TASK INSTRUCTIONS: Repeat every line exactly, keeping the pictures out of the copy.

AVAILABLE DATA:
BEGIN

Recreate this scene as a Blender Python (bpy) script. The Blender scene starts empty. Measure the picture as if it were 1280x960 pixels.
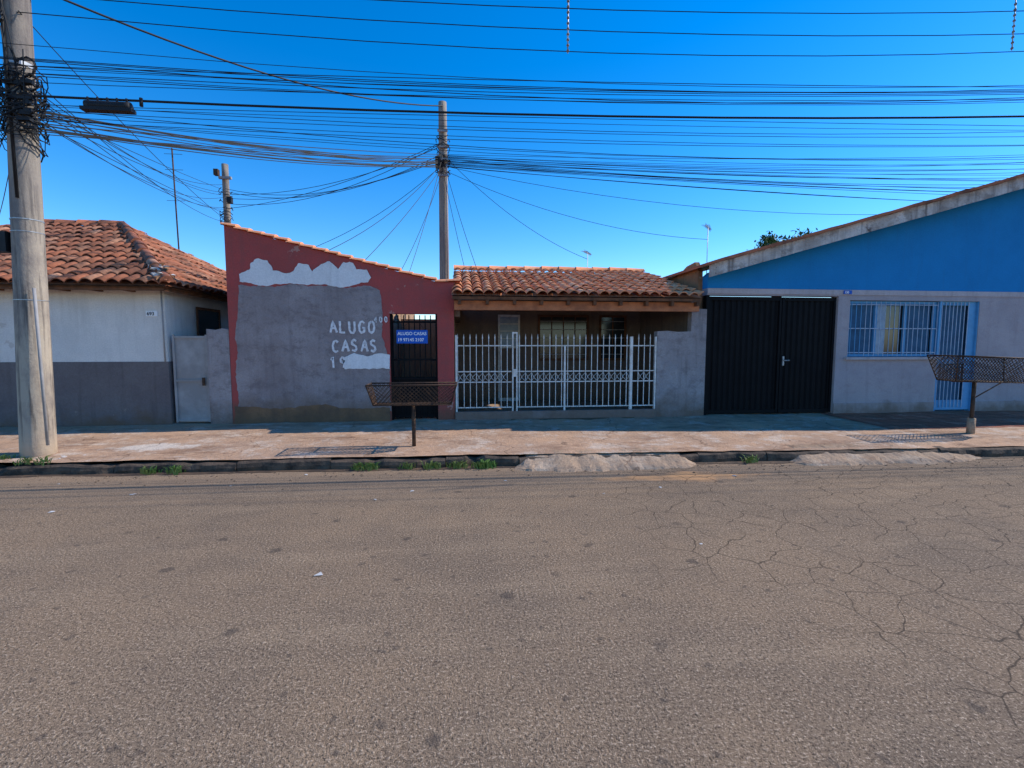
import bpy, bmesh, math, random
from mathutils import Vector, Matrix, noise
random.seed(7)
scene=bpy.context.scene
R=random.uniform
# ---------------------------------------------------------------- materials
def lin(c): return (c[0],c[1],c[2],1)
class NT:
    def __init__(s,name):
        s.m=bpy.data.materials.new(name); s.m.use_nodes=True
        s.n=s.m.node_tree.nodes; s.l=s.m.node_tree.links
        s.b=s.n["Principled BSDF"]; s.tc=s.n.new("ShaderNodeTexCoord")
    def map(s,scale=(1,1,1),src=None):
        m=s.n.new("ShaderNodeMapping"); m.inputs["Scale"].default_value=scale
        s.l.new(src or s.tc.outputs["Object"],m.inputs["Vector"]); return m.outputs[0]
    def noise(s,scale,vec=None,detail=4,rough=.6):
        n=s.n.new("ShaderNodeTexNoise"); n.inputs["Scale"].default_value=scale
        n.inputs["Detail"].default_value=min(detail,6); n.inputs["Roughness"].default_value=rough
        s.l.new(vec or s.tc.outputs["Object"],n.inputs["Vector"]); return n.outputs["Fac"]
    def vor(s,scale,vec=None,feat='F1',rnd=1,dims='2D'):
        n=s.n.new("ShaderNodeTexVoronoi"); n.voronoi_dimensions=dims; n.feature=feat; n.inputs["Scale"].default_value=scale
        n.inputs["Randomness"].default_value=rnd
        s.l.new(vec or s.tc.outputs["Object"],n.inputs["Vector"]); return n.outputs["Distance"]
    def ramp(s,f,a,b,va=0.0,vb=1.0):
        n=s.n.new("ShaderNodeMapRange"); n.inputs["From Min"].default_value=a; n.inputs["From Max"].default_value=b
        n.inputs["To Min"].default_value=va; n.inputs["To Max"].default_value=vb
        s.l.new(f,n.inputs["Value"]); return n.outputs[0]
    def mix(s,f,a,b,mode='MIX'):
        n=s.n.new("ShaderNodeMix"); n.data_type='RGBA'; n.blend_type=mode
        for v,k in ((f,0),(a,6),(b,7)):
            if isinstance(v,(int,float)): n.inputs[k].default_value=v
            elif isinstance(v,tuple): n.inputs[k].default_value=lin(v)
            else: s.l.new(v,n.inputs[k])
        return n.outputs[2]
    def math(s,op,a,b=0.0):
        n=s.n.new("ShaderNodeMath"); n.operation=op
        for v,k in ((a,0),(b,1)):
            if isinstance(v,(int,float)): n.inputs[k].default_value=v
            else: s.l.new(v,n.inputs[k])
        return n.outputs[0]
    def sep(s):
        n=s.n.new("ShaderNodeSeparateXYZ"); s.l.new(s.tc.outputs["Object"],n.inputs[0]); return n.outputs
    def warp(s,amt,scale):
        n=s.n.new("ShaderNodeTexNoise"); n.inputs["Scale"].default_value=scale
        s.l.new(s.tc.outputs["Object"],n.inputs["Vector"])
        v=s.n.new("ShaderNodeVectorMath"); v.operation='MULTIPLY_ADD'
        s.l.new(n.outputs["Color"],v.inputs[0]); v.inputs[1].default_value=(amt,)*3
        s.l.new(s.tc.outputs["Object"],v.inputs[2]); return v.outputs[0]
    def bump(s,h,strength,dist=.01):
        n=s.n.new("ShaderNodeBump"); n.inputs["Strength"].default_value=strength; n.inputs["Distance"].default_value=dist
        s.l.new(h,n.inputs["Height"]); s.l.new(n.outputs[0],s.b.inputs["Normal"])
    def done(s,col,rough=.9,metal=0,spec=.3):
        if isinstance(col,tuple): s.b.inputs["Base Color"].default_value=lin(col)
        else: s.l.new(col,s.b.inputs["Base Color"])
        if isinstance(rough,(int,float)): s.b.inputs["Roughness"].default_value=rough
        else: s.l.new(rough,s.b.inputs["Roughness"])
        s.b.inputs["Metallic"].default_value=metal
        s.b.inputs["Specular IOR Level"].default_value=spec
        return s.m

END

WORKED ANSWER:
Recreate this scene as a Blender Python (bpy) script. The Blender scene starts empty. Measure the picture as if it were 1280x960 pixels.
import bpy, bmesh, math, random
from mathutils import Vector, Matrix, noise
random.seed(7)
scene=bpy.context.scene
R=random.uniform
# ---------------------------------------------------------------- materials
def lin(c): return (c[0],c[1],c[2],1)
class NT:
    def __init__(s,name):
        s.m=bpy.data.materials.new(name); s.m.use_nodes=True
        s.n=s.m.node_tree.nodes; s.l=s.m.node_tree.links
        s.b=s.n["Principled BSDF"]; s.tc=s.n.new("ShaderNodeTexCoord")
    def map(s,scale=(1,1,1),src=None):
        m=s.n.new("ShaderNodeMapping"); m.inputs["Scale"].default_value=scale
        s.l.new(src or s.tc.outputs["Object"],m.inputs["Vector"]); return m.outputs[0]
    def noise(s,scale,vec=None,detail=4,rough=.6):
        n=s.n.new("ShaderNodeTexNoise"); n.inputs["Scale"].default_value=scale
        n.inputs["Detail"].default_value=min(detail,6); n.inputs["Roughness"].default_value=rough
        s.l.new(vec or s.tc.outputs["Object"],n.inputs["Vector"]); return n.outputs["Fac"]
    def vor(s,scale,vec=None,feat='F1',rnd=1,dims='2D'):
        n=s.n.new("ShaderNodeTexVoronoi"); n.voronoi_dimensions=dims; n.feature=feat; n.inputs["Scale"].default_value=scale
        n.inputs["Randomness"].default_value=rnd
        s.l.new(vec or s.tc.outputs["Object"],n.inputs["Vector"]); return n.outputs["Distance"]
    def ramp(s,f,a,b,va=0.0,vb=1.0):
        n=s.n.new("ShaderNodeMapRange"); n.inputs["From Min"].default_value=a; n.inputs["From Max"].default_value=b
        n.inputs["To Min"].default_value=va; n.inputs["To Max"].default_value=vb
        s.l.new(f,n.inputs["Value"]); return n.outputs[0]
    def mix(s,f,a,b,mode='MIX'):
        n=s.n.new("ShaderNodeMix"); n.data_type='RGBA'; n.blend_type=mode
        for v,k in ((f,0),(a,6),(b,7)):
            if isinstance(v,(int,float)): n.inputs[k].default_value=v
            elif isinstance(v,tuple): n.inputs[k].default_value=lin(v)
            else: s.l.new(v,n.inputs[k])
        return n.outputs[2]
    def math(s,op,a,b=0.0):
        n=s.n.new("ShaderNodeMath"); n.operation=op
        for v,k in ((a,0),(b,1)):
            if isinstance(v,(int,float)): n.inputs[k].default_value=v
            else: s.l.new(v,n.inputs[k])
        return n.outputs[0]
    def sep(s):
        n=s.n.new("ShaderNodeSeparateXYZ"); s.l.new(s.tc.outputs["Object"],n.inputs[0]); return n.outputs
    def warp(s,amt,scale):
        n=s.n.new("ShaderNodeTexNoise"); n.inputs["Scale"].default_value=scale
        s.l.new(s.tc.outputs["Object"],n.inputs["Vector"])
        v=s.n.new("ShaderNodeVectorMath"); v.operation='MULTIPLY_ADD'
        s.l.new(n.outputs["Color"],v.inputs[0]); v.inputs[1].default_value=(amt,)*3
        s.l.new(s.tc.outputs["Object"],v.inputs[2]); return v.outputs[0]
    def bump(s,h,strength,dist=.01):
        n=s.n.new("ShaderNodeBump"); n.inputs["Strength"].default_value=strength; n.inputs["Distance"].default_value=dist
        s.l.new(h,n.inputs["Height"]); s.l.new(n.outputs[0],s.b.inputs["Normal"])
    def done(s,col,rough=.9,metal=0,spec=.3):
        if isinstance(col,tuple): s.b.inputs["Base Color"].default_value=lin(col)
        else: s.l.new(col,s.b.inputs["Base Color"])
        if isinstance(rough,(int,float)): s.b.inputs["Roughness"].default_value=rough
        else: s.l.new(rough,s.b.inputs["Roughness"])
        s.b.inputs["Metallic"].default_value=metal
        s.b.inputs["Specular IOR Level"].default_value=spec
        return s.m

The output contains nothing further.